Why Do Something If It Can Be Done: Quoting Gertrude Stein # 25

Gertrude’s favorite little armchairs, tapestried by Jack-of-all-trades Alice with designs Picasso had made for them. When you look at the cover of the American edition of my book (blog # 23) you will notice that Picasso’s armchair design was used as the background: Gertie is marching straight out of the beginnings of modernism in art.

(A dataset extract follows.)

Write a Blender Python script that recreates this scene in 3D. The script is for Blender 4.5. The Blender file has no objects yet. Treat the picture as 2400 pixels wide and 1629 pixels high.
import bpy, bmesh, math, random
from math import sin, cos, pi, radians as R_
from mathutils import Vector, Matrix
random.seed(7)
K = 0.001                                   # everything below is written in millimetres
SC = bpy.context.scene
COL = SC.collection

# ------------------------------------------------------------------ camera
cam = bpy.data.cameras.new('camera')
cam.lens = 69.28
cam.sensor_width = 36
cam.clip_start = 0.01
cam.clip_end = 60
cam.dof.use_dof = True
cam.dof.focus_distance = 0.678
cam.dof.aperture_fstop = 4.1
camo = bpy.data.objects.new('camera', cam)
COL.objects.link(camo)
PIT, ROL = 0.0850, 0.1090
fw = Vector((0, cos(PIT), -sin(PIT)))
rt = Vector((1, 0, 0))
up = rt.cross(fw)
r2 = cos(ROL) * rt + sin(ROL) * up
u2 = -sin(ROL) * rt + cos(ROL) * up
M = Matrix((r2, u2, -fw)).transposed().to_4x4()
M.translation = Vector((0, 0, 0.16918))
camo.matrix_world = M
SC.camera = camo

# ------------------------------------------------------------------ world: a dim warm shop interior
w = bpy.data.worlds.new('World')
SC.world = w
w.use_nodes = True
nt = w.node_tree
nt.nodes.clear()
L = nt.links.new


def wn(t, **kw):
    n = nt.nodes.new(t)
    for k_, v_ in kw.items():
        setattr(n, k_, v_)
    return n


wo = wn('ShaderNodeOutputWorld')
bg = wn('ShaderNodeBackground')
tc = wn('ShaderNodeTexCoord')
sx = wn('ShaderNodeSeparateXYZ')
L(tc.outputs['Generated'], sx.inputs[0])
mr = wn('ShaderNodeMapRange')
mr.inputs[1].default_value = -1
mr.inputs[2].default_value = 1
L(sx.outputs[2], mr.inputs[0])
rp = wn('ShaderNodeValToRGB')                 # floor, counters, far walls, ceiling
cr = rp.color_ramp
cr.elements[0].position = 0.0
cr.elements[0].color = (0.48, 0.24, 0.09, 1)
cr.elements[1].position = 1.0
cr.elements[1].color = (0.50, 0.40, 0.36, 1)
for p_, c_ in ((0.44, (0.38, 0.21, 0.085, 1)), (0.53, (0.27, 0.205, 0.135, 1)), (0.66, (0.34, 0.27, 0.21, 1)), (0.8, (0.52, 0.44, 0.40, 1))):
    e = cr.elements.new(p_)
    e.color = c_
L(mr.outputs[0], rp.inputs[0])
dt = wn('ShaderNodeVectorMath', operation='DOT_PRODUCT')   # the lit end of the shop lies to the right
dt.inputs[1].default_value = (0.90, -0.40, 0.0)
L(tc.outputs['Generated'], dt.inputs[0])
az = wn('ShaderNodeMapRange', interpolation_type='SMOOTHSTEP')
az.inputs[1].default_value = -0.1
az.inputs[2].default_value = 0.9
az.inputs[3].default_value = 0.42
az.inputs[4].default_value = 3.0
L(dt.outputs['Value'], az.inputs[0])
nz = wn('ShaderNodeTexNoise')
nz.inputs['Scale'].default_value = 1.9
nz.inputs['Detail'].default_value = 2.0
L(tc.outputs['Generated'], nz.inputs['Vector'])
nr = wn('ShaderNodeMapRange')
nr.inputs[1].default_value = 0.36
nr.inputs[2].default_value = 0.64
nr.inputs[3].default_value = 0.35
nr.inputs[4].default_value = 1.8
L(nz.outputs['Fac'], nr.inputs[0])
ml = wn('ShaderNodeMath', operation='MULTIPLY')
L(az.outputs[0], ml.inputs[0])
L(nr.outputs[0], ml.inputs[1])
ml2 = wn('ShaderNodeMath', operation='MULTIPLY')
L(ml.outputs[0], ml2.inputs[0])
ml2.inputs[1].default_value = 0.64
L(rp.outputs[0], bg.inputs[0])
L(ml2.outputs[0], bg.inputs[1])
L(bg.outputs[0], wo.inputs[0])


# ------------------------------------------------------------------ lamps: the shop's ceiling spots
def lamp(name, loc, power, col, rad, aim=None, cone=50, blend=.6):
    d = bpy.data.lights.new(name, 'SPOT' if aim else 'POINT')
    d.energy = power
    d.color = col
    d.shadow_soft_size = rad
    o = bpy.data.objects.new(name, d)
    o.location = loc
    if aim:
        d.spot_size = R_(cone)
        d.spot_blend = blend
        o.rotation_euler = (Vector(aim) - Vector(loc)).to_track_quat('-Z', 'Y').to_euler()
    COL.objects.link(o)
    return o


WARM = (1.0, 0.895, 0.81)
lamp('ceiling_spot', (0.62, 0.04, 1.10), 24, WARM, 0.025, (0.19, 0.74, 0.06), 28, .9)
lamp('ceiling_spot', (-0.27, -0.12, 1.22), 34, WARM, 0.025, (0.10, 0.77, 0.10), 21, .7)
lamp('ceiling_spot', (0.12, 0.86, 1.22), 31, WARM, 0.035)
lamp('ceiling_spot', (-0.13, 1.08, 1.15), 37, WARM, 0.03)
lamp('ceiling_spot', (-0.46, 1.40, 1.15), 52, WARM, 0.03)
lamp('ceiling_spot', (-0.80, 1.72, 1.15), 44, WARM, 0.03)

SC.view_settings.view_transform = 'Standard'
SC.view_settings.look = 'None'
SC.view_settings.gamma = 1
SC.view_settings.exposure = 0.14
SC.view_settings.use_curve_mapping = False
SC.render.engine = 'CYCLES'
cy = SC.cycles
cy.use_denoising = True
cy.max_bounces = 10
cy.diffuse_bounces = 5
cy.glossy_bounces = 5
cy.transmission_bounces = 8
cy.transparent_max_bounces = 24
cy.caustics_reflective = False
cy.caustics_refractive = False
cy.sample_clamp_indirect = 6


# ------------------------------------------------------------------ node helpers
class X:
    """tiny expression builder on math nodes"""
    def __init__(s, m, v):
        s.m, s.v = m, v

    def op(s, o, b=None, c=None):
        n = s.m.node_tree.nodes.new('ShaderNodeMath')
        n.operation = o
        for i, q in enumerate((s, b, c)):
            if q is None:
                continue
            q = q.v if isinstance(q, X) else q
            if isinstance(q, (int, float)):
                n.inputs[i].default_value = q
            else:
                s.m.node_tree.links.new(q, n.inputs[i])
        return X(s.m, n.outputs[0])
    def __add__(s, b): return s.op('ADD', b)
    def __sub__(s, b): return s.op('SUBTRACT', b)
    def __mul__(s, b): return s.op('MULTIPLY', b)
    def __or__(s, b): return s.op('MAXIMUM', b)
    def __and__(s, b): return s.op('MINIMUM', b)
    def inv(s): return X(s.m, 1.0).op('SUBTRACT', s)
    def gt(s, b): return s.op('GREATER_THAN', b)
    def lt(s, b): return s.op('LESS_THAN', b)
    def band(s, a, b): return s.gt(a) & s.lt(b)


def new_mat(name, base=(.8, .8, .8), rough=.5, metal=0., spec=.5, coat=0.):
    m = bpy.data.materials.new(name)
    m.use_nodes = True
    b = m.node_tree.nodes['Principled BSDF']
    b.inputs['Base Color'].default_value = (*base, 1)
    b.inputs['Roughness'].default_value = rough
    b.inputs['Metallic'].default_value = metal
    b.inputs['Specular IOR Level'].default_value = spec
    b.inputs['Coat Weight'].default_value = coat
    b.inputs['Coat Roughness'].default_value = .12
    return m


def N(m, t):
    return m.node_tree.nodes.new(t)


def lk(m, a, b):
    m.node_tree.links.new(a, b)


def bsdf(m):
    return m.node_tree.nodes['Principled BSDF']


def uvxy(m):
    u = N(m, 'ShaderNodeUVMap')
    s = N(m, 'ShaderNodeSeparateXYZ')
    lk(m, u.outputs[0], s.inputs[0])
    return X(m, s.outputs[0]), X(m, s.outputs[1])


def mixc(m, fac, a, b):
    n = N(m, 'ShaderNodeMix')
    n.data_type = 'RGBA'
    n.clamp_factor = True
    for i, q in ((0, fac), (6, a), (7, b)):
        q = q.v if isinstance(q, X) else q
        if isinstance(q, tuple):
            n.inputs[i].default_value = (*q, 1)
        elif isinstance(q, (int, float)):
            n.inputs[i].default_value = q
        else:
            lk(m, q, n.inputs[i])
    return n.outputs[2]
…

How different this playful, colorful touch is by comparison with the German cover. The German version has its own small playful note, but it is so very German in its thorough straightness. One could say, the Bauhaus style is alive and well in it (there happens to be a remarkable exhibition right now at Moma: “Bauhaus 1919-1933: Workshops for Modernity”). I prefer the American childlike gaiety, not just because it fits so well with Gertrude’s spirit, but because it always reminds me that the freedom to be playful and childlike is an essentially American, Californian quality that has nourished me greatly. It inspired me to write a different foreword than for the German edition, to add new thoughts and play in new ways with words. In my next blog, I will give you an example of what could not be done in the German edition, but could be done and had to be done in the American book… But now the story of the chairs:
One day, during a heated argument with Gertrude at the salon, Ezra Pound fell out of one of these chairs — and was never invited again. According to the “Autobiograplhy of Alice B. Toklas, “Gertrude Stein liked him but did not find him amusing. She said he was a village explainer, excellent if you were a village, but if you were not, not.”